* begin Given information *

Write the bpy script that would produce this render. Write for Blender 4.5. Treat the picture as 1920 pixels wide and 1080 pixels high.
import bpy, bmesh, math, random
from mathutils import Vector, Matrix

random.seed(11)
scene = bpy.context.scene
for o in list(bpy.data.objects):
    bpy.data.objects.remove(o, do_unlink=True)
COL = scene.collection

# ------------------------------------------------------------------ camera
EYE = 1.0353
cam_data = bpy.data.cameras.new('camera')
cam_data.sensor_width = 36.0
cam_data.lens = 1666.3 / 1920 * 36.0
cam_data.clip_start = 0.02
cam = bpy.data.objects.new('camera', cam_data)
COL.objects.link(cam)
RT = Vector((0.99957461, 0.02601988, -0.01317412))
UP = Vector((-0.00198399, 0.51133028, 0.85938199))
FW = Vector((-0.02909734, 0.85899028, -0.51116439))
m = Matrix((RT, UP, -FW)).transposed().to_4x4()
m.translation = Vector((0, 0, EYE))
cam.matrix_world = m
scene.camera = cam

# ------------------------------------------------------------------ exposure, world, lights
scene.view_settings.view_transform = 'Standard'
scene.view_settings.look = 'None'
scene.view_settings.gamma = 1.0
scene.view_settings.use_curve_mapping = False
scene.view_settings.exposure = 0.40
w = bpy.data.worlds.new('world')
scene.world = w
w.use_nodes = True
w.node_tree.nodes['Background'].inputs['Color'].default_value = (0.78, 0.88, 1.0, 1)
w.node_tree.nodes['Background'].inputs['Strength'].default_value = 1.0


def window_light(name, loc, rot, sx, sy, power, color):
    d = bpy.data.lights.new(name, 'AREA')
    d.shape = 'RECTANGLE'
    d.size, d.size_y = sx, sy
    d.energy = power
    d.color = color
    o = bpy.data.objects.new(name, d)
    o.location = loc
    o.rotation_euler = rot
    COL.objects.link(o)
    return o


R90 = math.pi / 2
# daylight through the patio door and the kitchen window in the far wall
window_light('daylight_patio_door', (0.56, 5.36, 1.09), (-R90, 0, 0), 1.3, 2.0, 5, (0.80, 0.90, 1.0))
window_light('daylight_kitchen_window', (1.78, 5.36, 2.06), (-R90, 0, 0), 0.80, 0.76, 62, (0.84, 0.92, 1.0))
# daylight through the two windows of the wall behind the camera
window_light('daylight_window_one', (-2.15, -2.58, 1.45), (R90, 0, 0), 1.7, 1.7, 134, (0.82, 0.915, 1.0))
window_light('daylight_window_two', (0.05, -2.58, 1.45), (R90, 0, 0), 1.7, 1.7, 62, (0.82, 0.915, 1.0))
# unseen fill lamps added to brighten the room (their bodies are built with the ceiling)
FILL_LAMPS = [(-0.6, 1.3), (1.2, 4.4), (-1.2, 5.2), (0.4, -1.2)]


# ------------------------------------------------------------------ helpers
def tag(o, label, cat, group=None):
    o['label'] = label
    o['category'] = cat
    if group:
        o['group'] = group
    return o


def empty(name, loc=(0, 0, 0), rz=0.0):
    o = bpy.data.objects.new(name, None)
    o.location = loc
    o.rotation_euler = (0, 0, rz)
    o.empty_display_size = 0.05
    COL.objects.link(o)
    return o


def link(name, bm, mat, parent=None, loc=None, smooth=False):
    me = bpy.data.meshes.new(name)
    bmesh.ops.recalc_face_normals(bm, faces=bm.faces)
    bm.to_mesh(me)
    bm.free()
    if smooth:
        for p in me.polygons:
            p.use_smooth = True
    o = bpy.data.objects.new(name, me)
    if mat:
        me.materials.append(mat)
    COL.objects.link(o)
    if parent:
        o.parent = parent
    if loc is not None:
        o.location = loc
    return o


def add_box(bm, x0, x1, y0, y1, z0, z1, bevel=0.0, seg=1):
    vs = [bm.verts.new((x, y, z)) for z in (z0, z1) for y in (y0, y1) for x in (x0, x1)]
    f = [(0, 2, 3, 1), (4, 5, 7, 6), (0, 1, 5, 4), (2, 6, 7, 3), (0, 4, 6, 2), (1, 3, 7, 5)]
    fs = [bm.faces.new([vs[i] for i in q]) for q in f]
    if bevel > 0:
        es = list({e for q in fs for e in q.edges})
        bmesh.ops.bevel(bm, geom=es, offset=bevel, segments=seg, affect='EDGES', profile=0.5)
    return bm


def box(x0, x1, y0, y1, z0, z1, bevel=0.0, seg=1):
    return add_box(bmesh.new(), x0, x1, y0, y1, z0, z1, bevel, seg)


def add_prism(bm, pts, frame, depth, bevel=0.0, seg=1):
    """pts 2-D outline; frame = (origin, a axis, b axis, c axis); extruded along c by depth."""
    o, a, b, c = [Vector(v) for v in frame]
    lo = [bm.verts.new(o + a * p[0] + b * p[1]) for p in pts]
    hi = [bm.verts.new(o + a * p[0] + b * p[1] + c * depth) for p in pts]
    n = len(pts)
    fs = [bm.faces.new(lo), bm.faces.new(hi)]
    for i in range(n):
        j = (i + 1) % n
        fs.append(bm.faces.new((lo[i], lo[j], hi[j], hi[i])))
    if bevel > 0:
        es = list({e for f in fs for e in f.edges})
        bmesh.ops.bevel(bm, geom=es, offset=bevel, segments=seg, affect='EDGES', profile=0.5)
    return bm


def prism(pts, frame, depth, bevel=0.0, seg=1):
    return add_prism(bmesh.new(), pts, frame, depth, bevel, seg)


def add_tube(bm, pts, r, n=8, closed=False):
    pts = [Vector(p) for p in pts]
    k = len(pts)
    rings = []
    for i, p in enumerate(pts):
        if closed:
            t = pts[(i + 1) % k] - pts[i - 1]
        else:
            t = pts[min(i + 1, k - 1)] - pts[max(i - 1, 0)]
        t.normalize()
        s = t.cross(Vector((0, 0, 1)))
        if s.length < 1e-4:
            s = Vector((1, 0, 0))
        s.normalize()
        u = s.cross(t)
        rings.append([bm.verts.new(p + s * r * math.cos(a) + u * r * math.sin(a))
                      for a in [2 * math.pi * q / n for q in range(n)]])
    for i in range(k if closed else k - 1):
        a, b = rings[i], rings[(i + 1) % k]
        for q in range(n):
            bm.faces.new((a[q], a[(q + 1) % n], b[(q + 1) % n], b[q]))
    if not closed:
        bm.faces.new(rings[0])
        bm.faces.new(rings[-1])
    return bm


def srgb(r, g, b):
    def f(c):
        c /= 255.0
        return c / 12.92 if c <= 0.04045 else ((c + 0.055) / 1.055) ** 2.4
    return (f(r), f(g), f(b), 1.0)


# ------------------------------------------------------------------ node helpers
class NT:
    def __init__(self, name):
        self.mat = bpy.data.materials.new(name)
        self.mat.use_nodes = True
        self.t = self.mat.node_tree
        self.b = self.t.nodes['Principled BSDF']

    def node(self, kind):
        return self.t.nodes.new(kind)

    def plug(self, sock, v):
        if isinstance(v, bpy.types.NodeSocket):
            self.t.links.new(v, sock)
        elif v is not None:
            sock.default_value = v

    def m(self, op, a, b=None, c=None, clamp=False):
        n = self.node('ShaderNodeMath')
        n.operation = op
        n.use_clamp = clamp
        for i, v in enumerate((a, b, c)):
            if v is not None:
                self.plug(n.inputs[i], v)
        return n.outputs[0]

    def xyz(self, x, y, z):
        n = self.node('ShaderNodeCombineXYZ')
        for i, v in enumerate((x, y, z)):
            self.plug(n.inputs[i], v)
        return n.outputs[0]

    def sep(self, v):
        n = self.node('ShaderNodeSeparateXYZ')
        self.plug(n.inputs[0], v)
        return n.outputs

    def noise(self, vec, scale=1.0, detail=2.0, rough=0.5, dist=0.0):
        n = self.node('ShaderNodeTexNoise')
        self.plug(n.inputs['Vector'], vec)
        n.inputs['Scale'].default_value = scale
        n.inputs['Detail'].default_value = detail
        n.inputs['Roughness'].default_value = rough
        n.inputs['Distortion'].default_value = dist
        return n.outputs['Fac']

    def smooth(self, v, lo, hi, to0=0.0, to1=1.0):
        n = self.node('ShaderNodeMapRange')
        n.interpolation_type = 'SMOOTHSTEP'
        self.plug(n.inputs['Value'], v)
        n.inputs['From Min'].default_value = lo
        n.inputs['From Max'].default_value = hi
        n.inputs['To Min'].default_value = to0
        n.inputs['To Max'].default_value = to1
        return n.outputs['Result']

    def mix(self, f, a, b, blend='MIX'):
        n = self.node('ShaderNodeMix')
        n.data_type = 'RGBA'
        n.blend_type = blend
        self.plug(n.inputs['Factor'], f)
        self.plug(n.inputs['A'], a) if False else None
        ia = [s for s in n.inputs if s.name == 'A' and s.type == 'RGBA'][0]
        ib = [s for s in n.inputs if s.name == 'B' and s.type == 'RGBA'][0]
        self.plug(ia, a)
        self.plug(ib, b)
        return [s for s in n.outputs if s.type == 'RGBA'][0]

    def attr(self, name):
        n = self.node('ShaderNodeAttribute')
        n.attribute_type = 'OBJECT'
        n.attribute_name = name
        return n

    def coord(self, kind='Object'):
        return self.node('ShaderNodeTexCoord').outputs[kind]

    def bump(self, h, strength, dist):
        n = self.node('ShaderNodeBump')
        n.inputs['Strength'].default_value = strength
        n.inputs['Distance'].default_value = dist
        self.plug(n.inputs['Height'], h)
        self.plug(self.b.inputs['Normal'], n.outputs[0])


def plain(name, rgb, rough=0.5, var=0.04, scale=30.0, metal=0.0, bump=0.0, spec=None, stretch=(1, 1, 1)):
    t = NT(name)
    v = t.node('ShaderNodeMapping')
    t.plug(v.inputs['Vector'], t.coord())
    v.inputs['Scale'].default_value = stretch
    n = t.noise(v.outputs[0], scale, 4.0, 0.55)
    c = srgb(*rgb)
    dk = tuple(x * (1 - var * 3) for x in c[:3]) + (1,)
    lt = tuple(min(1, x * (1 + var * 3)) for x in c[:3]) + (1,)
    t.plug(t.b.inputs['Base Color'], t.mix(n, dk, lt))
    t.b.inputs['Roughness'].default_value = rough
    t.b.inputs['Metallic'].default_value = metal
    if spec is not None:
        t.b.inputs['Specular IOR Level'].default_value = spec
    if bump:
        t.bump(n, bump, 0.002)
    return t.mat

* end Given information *

Give again, word for word, the lines of the listing, starting at its first line and ending with the line containing "COL = scene.collection".

> Result for this exercise
Write the bpy script that would produce this render. Write for Blender 4.5. Treat the picture as 1920 pixels wide and 1080 pixels high.
import bpy, bmesh, math, random
from mathutils import Vector, Matrix

random.seed(11)
scene = bpy.context.scene
for o in list(bpy.data.objects):
    bpy.data.objects.remove(o, do_unlink=True)
COL = scene.collection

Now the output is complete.